With these limitations, and with the situation as it was, his rôle was to harry the Turks along the Hejaz railway, from Medina to Damascus; to bother them enough to render them harmless, but not enough to force their evacuation, which would pile up too great a defense in the North. In all of this campaigning he had to reckon with two forces: the approval of his British superiors in Cairo, and the adhesion of Feisal and the tribal leaders. With the coming of Allenby, Lawrence found support for his plan, rather than a belittling acquiescence, and by the integration of the two Damascus was taken.
Since he died prematurely, Lawrence as a person will always remain an enigma, unless those who knew him intimately choose to amplify the disclosures in his own writing. As Lawrence depicted himself, and we must believe that he did this honestly, he was a living embodiment of duality. He shrank from pain, — he rather cryptically attributes this loathing to an evil experience in his youth, — while at the same time he punished his body more than most civilized men have done voluntarily. His humor is frequently, if not usually, sadistic, yet cruelty in others revolted him. He craved the fame which he acquired, yet no one has taken the trouble to force upon himself a greater humility and at the same time a more public obscurity. He had no use for women, yet perversion, which he condoned with sympathy in the Arabs, seems to have had no personal appeal to him.
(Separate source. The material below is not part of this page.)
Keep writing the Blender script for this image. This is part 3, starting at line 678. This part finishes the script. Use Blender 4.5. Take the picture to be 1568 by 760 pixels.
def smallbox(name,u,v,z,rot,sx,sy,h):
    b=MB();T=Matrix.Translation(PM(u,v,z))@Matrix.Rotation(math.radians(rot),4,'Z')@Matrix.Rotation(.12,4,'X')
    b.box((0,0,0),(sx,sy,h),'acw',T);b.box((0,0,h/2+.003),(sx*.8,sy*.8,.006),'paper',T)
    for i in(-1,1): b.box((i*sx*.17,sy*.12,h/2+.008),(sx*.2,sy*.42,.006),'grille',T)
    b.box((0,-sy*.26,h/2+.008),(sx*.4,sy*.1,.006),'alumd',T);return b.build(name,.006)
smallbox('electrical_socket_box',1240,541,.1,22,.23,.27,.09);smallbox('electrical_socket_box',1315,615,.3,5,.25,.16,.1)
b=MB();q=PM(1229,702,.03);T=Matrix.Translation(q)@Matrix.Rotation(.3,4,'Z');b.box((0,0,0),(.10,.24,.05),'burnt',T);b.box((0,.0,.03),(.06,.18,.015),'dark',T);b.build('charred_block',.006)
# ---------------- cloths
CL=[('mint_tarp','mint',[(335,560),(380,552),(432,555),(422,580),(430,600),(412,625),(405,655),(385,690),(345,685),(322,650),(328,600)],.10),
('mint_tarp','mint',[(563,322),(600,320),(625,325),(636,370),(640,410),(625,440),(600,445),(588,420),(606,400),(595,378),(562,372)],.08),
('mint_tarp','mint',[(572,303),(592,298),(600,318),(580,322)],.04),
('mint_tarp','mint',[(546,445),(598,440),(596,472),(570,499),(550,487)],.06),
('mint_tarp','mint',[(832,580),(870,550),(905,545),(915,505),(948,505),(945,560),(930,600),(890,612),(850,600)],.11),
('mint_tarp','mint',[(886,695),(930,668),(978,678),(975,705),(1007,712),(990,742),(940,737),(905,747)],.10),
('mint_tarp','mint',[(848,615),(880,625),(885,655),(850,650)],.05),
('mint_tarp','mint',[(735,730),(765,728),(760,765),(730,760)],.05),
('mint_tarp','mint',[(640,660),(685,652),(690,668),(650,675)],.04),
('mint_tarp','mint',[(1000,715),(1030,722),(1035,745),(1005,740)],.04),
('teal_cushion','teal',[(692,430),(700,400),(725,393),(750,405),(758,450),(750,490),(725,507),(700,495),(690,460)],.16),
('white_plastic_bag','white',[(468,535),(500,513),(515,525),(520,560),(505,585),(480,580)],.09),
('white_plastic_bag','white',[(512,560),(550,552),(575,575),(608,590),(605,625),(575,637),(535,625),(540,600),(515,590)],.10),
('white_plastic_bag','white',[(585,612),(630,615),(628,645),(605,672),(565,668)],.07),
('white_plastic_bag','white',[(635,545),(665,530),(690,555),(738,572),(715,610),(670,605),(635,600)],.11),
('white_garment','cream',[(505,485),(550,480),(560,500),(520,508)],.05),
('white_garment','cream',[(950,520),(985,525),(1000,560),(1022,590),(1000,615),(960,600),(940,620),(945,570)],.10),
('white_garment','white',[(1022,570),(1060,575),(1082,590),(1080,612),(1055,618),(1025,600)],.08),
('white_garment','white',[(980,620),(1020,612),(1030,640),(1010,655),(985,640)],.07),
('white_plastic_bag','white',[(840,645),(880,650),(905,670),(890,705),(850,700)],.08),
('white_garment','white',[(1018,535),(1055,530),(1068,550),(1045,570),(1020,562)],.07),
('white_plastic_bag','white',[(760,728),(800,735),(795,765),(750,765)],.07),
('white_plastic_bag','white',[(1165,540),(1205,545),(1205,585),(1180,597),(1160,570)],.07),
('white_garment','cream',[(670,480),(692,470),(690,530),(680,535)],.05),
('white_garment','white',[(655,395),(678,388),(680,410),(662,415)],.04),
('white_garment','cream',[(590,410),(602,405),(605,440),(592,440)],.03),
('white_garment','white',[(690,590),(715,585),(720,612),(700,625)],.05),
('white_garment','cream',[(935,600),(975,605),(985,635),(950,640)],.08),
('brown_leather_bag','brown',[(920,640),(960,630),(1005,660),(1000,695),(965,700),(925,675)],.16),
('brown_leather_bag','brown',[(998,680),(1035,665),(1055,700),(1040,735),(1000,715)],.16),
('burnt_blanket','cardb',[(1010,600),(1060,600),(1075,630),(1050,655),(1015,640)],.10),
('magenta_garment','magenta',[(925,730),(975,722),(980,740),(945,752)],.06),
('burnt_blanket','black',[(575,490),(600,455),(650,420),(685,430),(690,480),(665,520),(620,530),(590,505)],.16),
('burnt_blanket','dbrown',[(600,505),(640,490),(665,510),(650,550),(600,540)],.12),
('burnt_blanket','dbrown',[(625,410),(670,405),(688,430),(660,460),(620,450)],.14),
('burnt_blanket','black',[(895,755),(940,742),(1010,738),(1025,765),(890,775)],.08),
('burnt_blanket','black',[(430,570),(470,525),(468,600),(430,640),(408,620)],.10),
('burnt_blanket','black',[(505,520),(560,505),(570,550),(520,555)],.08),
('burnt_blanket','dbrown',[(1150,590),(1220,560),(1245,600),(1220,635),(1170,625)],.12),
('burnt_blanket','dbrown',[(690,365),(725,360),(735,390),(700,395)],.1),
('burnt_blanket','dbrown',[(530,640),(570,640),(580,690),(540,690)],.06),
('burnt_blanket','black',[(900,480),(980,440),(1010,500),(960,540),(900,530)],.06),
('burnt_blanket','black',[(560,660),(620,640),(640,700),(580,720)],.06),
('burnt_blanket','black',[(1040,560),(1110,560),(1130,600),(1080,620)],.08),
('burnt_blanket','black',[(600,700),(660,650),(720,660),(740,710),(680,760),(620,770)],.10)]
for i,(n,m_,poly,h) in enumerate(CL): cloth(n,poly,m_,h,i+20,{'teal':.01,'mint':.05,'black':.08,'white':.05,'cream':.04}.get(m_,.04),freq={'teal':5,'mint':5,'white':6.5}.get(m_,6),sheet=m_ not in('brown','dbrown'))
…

He was frequently disgusted with the British and spoke of himself as an Arab and of them as foreigners, yet he longed to leave Arabia and return to England.
The Seven Pillars of Wisdom is not an easy book to read. To one not familiar with the details of northern Arabian geography, and few of us are, the multiplicity of place names is confusing. The geological details of plain after plain and mountain after mountain could intrigue only a specialist. He who thinks to pick this book up and dash through it as through a novel will in this sense be disappointed. Lawrence has the power to make a ride down a wady in the early morning, with no enemy near, seem important and exciting, while he describes bloodshed with a brief and cold detachment. If there are chapters in it that one can never forget, there are also others that few will remember.
In modern times there is little opportunity for men to perform deeds which are visibly heroic. Lawrence found his chance and pushed it to the utmost of his genius — and lived to write about it. No wonder that his later years were a squeezed fruit to him; that death, which he had so constantly ignored, should have taken him young, without terror and presumably without regret.